Republicans held a Senate majority for six of President Clinton's eight years in office and frequently prevented votes on his court appointments by bottling them up in the committee, knowing the nominees would be confirmed if allowed to go to a vote by the full Senate.

One nominee, Richard Paez, a district court judge when he was nominated, waited more than four years before being confirmed to the appeals court. Vermont Sen. Patrick Leahy (news, bio, voting record), ranking Democrat on the Judiciary Committee, said Frist supported a filibuster of Paez's nomination. "I guess Senator Frist wasn't running for president then," Leahy told CNN's "Late Edition."

Frist's comments on the independence of judges follow DeLay's campaign against the federal courts since judges refused to order the reinsertion of Terri Schiavo's feeding tube.

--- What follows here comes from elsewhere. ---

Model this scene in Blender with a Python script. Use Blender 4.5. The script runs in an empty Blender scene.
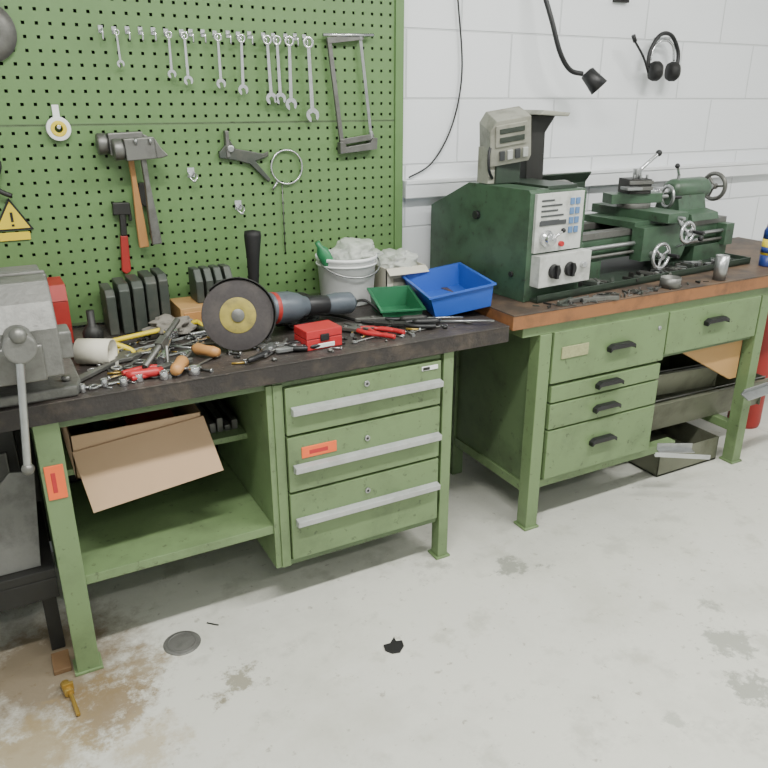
import bpy, bmesh, math, random
from mathutils import Vector, Matrix, Euler, noise
random.seed(7)
PI=math.pi
def lin(c):
    return tuple(((v/255)/12.92 if v/255<=0.04045 else (((v/255)+0.055)/1.055)**2.4) for v in c)
# ---------------------------------------------------------------- materials
def mat(name,col,rough=.5,metal=0,var=.12,scale=8,dirt=None,dirt_amt=.0,dirt_scale=3,bump=0,bscale=60,alpha=1,trans=0,emit=None,lo=.48,hi=.72,d2=None,d2_amt=.5,d2_scale=30):
    m=bpy.data.materials.new(name); m.use_nodes=True
    nt=m.node_tree; N=nt.nodes; Lk=nt.links
    p=N['Principled BSDF']
    c=lin(col)
    geo=N.new('ShaderNodeNewGeometry')
    n1=N.new('ShaderNodeTexNoise'); n1.inputs['Scale'].default_value=scale; n1.inputs['Detail'].default_value=5
    Lk.new(geo.outputs['Position'],n1.inputs['Vector'])
    mx=N.new('ShaderNodeMix'); mx.data_type='RGBA'
    mx.inputs[6].default_value=(*[max(0,v*(1-var)) for v in c],1)
    mx.inputs[7].default_value=(*[min(1,v*(1+var)) for v in c],1)
    Lk.new(n1.outputs['Fac'],mx.inputs[0])
    out=mx.outputs[2]
    def layer(out,col,amt,sc,lo,hi):
        n2=N.new('ShaderNodeTexNoise'); n2.inputs['Scale'].default_value=sc; n2.inputs['Detail'].default_value=8; n2.inputs['Roughness'].default_value=.65
        Lk.new(geo.outputs['Position'],n2.inputs['Vector'])
        mr=N.new('ShaderNodeMapRange'); mr.inputs[1].default_value=lo; mr.inputs[2].default_value=hi; mr.inputs[4].default_value=amt
        Lk.new(n2.outputs['Fac'],mr.inputs[0])
        m2=N.new('ShaderNodeMix'); m2.data_type='RGBA'
        Lk.new(mr.outputs[0],m2.inputs[0]); Lk.new(out,m2.inputs[6]); m2.inputs[7].default_value=(*lin(col),1)
        return m2.outputs[2]
    if dirt and dirt_amt>0: out=layer(out,dirt,dirt_amt,dirt_scale,lo,hi)
    if d2: out=layer(out,d2,d2_amt,d2_scale,.60,.68)
    Lk.new(out,p.inputs['Base Color'])
    p.inputs['Roughness'].default_value=rough; p.inputs['Metallic'].default_value=metal
    if bump:
        n3=N.new('ShaderNodeTexNoise'); n3.inputs['Scale'].default_value=bscale; n3.inputs['Detail'].default_value=4
        Lk.new(geo.outputs['Position'],n3.inputs['Vector'])
        b=N.new('ShaderNodeBump'); b.inputs['Strength'].default_value=bump; b.inputs['Distance'].default_value=.01
        Lk.new(n3.outputs['Fac'],b.inputs['Height']); Lk.new(b.outputs[0],p.inputs['Normal'])
    if alpha<1: p.inputs['Alpha'].default_value=alpha
    if trans: p.inputs['Transmission Weight'].default_value=trans
    if emit:
        p.inputs['Emission Color'].default_value=(1,1,1,1); p.inputs['Emission Strength'].default_value=emit
    return m
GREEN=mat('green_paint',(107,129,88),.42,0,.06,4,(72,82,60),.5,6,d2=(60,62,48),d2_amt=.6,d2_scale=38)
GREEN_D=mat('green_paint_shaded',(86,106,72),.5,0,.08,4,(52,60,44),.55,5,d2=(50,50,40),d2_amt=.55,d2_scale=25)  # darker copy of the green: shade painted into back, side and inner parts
PEG=mat('pegboard_paint',(96,128,78),.45,0,.05,3,(80,108,64),.4,3)
PEGD=mat('pegboard_hole_shade',(26,34,22),.8)  # near-black colour standing for the shade seen through the holes
LG=mat('lathe_green',(62,86,66),.38,0,.1,7,(38,44,36),.7,9,d2=(46,42,36),d2_amt=.7,d2_scale=36,lo=.45,hi=.7)
LGD=mat('lathe_green_dark',(44,56,46),.45,0,.15,9,(30,30,28),.7,12)
TOP=mat('bench_top_rubber',(54,49,47),.5,0,.25,14,(104,94,84),.55,7,.3,90,d2=(136,126,114),d2_amt=.45,d2_scale=55)
TOPE=mat('bench_top_edge',(44,40,38),.7,0,.3,20,(92,80,68),.55,14,.3,60)
WOODT=mat('wood_top',(100,80,62),.55,0,.2,10,(52,45,40),.9,5,.1,lo=.40,hi=.60)
WOODE=mat('wood_edge',(140,94,58),.5,0,.2,9,(74,52,38),.75,9,lo=.44,hi=.68)
WOOD=mat('wood_handle',(178,130,78),.5,0,.15,20)
PLY=mat('plywood',(176,138,88),.6,0,.1,8)
OFFC=mat('dirty_wood',(112,86,58),.7,0,.2,12)
RAG=mat('rag_cloth',(124,120,112),.9,0,.2,30,(70,66,60),.6,20)
STEEL=mat('steel',(168,170,170),.32,.85,.12,25,(100,98,92),.3,20)
STEELD=mat('dull_steel',(116,116,112),.45,.7,.15,20,(70,66,60),.5,15)
CAST=mat('cast_iron_grey',(112,112,108),.5,.35,.15,15,(58,58,54),.7,9,.2,80)
DARK=mat('dark_metal',(48,48,46),.5,.4,.2,20)
BLOCK=mat('blackened_steel',(66,72,66),.5,.3,.2,20,(104,100,90),.5,12)
CHROME=mat('chrome',(205,206,208),.2,.9,.05,10)
ALU=mat('aluminium_strip',(184,186,186),.35,.35,.06,12,(120,120,112),.4,14)
BLACK=mat('black_plastic',(24,24,26),.45)
RUB=mat('black_rubber',(20,20,20),.65)
DISC=mat('abrasive_disc',(62,58,58),.8,0,.3,120,(92,86,80),.6,8)
RED=mat('red_plastic',(176,40,44),.4)
REDP=mat('red_paint',(156,42,36),.5,0,.1,8,(70,24,20),.3,9)
BLUE=mat('blue_plastic',(40,86,180),.38)
GRNP=mat('green_plastic',(38,104,70),.4)
BOTG=mat('green_bottle',(44,118,76),.35)
YEL=mat('yellow_paint',(214,192,52),.45)
YELD=mat('disc_label',(150,138,66),.6,0,.3,40,(80,74,56),.6,30)
ORG=mat('orange_label',(232,102,50),.5)
WHITE=mat('white_plastic',(226,228,226),.4)
CEIL=mat('ceiling_paint',(226,228,226),.7)
CREAM=mat('cream_card',(200,196,180),.7)
CARD=mat('cardboard',(176,148,118),.85,0,.08,6)
CARDI=mat('cardboard_shaded',(120,98,78),.9)  # darkened copy of the cardboard, interior shade put into its colour
PANEL=mat('lathe_panel',(190,192,188),.4,.15,.05,12,(108,106,96),.6,14)
DRO=mat('grey_housing',(142,142,130),.5,0,.1,14,(70,66,58),.7,12)
BLU2=mat('label_blue',(84,116,156),.5)
BLKL=mat('label_black',(60,62,64),.5)
BRASS=mat('brass',(170,140,70),.35,.6)
GALV=mat('galvanised_sheet',(112,114,98),.45,.3,.12,9,(72,70,56),.7,7)
BAG=mat('plastic_bag',(214,218,210),.3,0,.05,10,alpha=.5)
TAG=mat('label_plate',(150,152,112),.5,0,.3,120)
BLUC=mat('can_blue',(36,56,120),.35)
DUCT=mat('duct_white',(222,224,226),.5)
GREYD=mat('grinder_grey',(84,92,100),.4,.2,.1,20,(50,50,50),.5,18)
GLASSG=mat('display_glass',(46,54,48),.2)
LAMP=mat('lamp_tube',(255,255,255),.5,emit=6)
# ---------------------------------------------------------------- builder
class B:
    def __init__(s,name): s.name=name; s.bm=bmesh.new(); s.m=[]
    def mi(s,m):
        if m not in s.m: s.m.append(m)
        return s.m.index(m)
    def add(s,vs,fs,m,M=None,smooth=None):
        i=s.mi(m); V=[s.bm.verts.new((M@Vector(v)) if M else Vector(v)) for v in vs]
        for k,f in enumerate(fs):
            try:
                F=s.bm.faces.new([V[j] for j in f]); F.material_index=i
                if smooth is True or (smooth and k in smooth): F.smooth=True
            except ValueError: pass
        return s
    def box(s,x0,x1,y0,y1,z0,z1,m,M=None):
        vs=[(x,y,z) for x in (x0,x1) for y in (y0,y1) for z in (z0,z1)]
        return s.add(vs,[(0,1,3,2),(4,6,7,5),(0,4,5,1),(2,3,7,6),(0,2,6,4),(1,5,7,3)],m,M)
    def prism(s,pts,a0,a1,m,ax='Z',M=None,smooth=False):
        n=len(pts)
        def mk(p,a):
            return {'Z':(p[0],p[1],a),'Y':(p[0],a,p[1]),'X':(a,p[0],p[1])}[ax]
        vs=[mk(p,a0) for p in pts]+[mk(p,a1) for p in pts]
        fs=[tuple(range(n)),tuple(range(n,2*n))]+[(i,(i+1)%n,(i+1)%n+n,i+n) for i in range(n)]
        return s.add(vs,fs,m,M,set(range(2,n+2)) if smooth else None)
    def rings(s,rs,m,M=None,closed=False,caps=True):
        n=len(rs[0]); vs=[v for r in rs for v in r]; fs=[]
        R=len(rs); 
        for k in range(R if closed else R-1):
            k2=(k+1)%R
            for i in range(n): fs.append((k*n+i,k*n+(i+1)%n,k2*n+(i+1)%n,k2*n+i))
        ns=len(fs)
        if caps and not closed: fs+= [tuple(range(n)),tuple(range((R-1)*n,R*n))]
        return s.add(vs,fs,m,M,set(range(ns)))
    def tube(s,pts,r,m,n=8,closed=False,M=None,sub=0):
        P=[Vector(p) for p in pts]
        if sub and len(P)>2:
            Q=[]
            L=len(P); rng=range(L if closed else L-1)
            for i in rng:
                if closed: a,b,c,d=P[(i-1)%L],P[i],P[(i+1)%L],P[(i+2)%L]
                else: a,b,c,d=P[max(i-1,0)],P[i],P[i+1],P[min(i+2,L-1)]
                for k in range(sub):
                    t=k/sub
                    Q.append(.5*((2*b)+(c-a)*t+(2*a-5*b+4*c-d)*t*t+(3*b-a-3*c+d)*t**3))
            if not closed: Q.append(P[-1])
            P=Q
        rr=r if isinstance(r,(list,tuple)) else [r]*len(P)
        if len(rr)!=len(P):
            rr=[rr[0]+(rr[-1]-rr[0])*i/(len(P)-1) for i in range(len(P))]
        rings=[]; L=len(P)
        up=None
        for i,p in enumerate(P):
            if closed: t=(P[(i+1)%L]-P[i-1])
            else: t=P[min(i+1,L-1)]-P[max(i-1,0)]
            if t.length<1e-9: t=Vector((0,0,1))
            t.normalize()
            if up is None:
                up=Vector((0,0,1)) if abs(t.z)<.9 else Vector((1,0,0))
            u=t.cross(up)
            if u.length<1e-4: u=t.cross(Vector((.3,1,.2)))
            u.normalize(); v=u.cross(t).normalized(); up=v
            rings.append([p+rr[i]*(u*math.cos(2*PI*k/n)+v*math.sin(2*PI*k/n)) for k in range(n)])
        return s.rings(rings,m,M,closed)
    def cyl(s,p1,p2,r,m,r2=None,n=24,M=None):
        return s.tube([p1,p2],[r,r if r2 is None else r2],m,n,M=M)
    def rev(s,prof,c,m,ax=(0,0,1),n=32,M=None,closed=False):
        ax=Vector(ax).normalized(); q=Vector((0,0,1)).rotation_difference(ax)
        c=Vector(c)
        rs=[[c+q@Vector((r*math.cos(2*PI*k/n),r*math.sin(2*PI*k/n),z)) for k in range(n)] for r,z in prof]
        return s.rings(rs,m,M,closed,caps=not closed)
    def ring(s,c,ro,ri,h,m,ax=(0,0,1),n=28,M=None):
        return s.rev([(ri,-h/2),(ro,-h/2),(ro,h/2),(ri,h/2)],c,m,ax,n,M,closed=True)
    def sph(s,c,r,m,n=16,M=None,sz=1):
        prof=[(max(1e-4,r*math.sin(PI*k/10)),-r*sz*math.cos(PI*k/10)) for k in range(11)]
        return s.rev(prof,c,m,(0,0,1),n,M)
    def done(s,bevel=0,seg=2,post=None):
        if post: bmesh.ops.transform(s.bm,matrix=post,verts=s.bm.verts)
        bmesh.ops.recalc_face_normals(s.bm,faces=s.bm.faces)
        vs=[v.co.copy() for v in s.bm.verts]
        mn=Vector([min(v[i] for v in vs) for i in range(3)]); mx=Vector([max(v[i] for v in vs) for i in range(3)])
        o0=Vector(((mn.x+mx.x)/2,(mn.y+mx.y)/2,mn.z))
        for v in s.bm.verts: v.co-=o0
        me=bpy.data.meshes.new(s.name); s.bm.to_mesh(me); s.bm.free()
        for m in s.m: me.materials.append(m)
        o=bpy.data.objects.new(s.name,me); o.location=o0
        bpy.context.collection.objects.link(o)
        if bevel:
            k=o.modifiers.new('b','BEVEL'); k.width=bevel; k.segments=seg; k.limit_method='ANGLE'; k.angle_limit=math.radians(40)
        return o
def T(x,y,z): return Matrix.Translation((x,y,z))
def R(a,ax): return Matrix.Rotation(math.radians(a),4,ax)
HANG=Matrix(((0,1,0,0),(0,0,-1,0),(-1,0,0,0),(0,0,0,1)))  # local X -> down, Y -> world X, Z -> towards room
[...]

After her death DeLay said, "The time will come for the men responsible for this to answer for their behavior." He later apologized, saying he had spoken in an "inartful" way.

The Louisville event — "Justice Sunday: Stop the Filibuster Against People of Faith" — was held in a church and was sponsored by the Family Research Council.

"What this boils down to is that the philosophy of that minority of liberal senators in the United States Senate has been repudiated in almost election after election, almost every recent election," said the group's president, Tony Perkins.

"In order to shape the culture and drive public policy, they're holding on to the courts and they're using the filibuster as if it's a junkyard dog to keep people from invading their territory. And that's wrong," he told Fox.

But Sen. Dick Durbin of Illinois, the second-ranking Democrat, said, "I think what this group has done has become unfortunately entirely too political." Sen. Lindsey Graham (news, bio, voting record), R-S.C., said the council should not question Democrats' faith or call them religious bigots.

"I don't think that helps the country and I don't think it's fair," Graham said.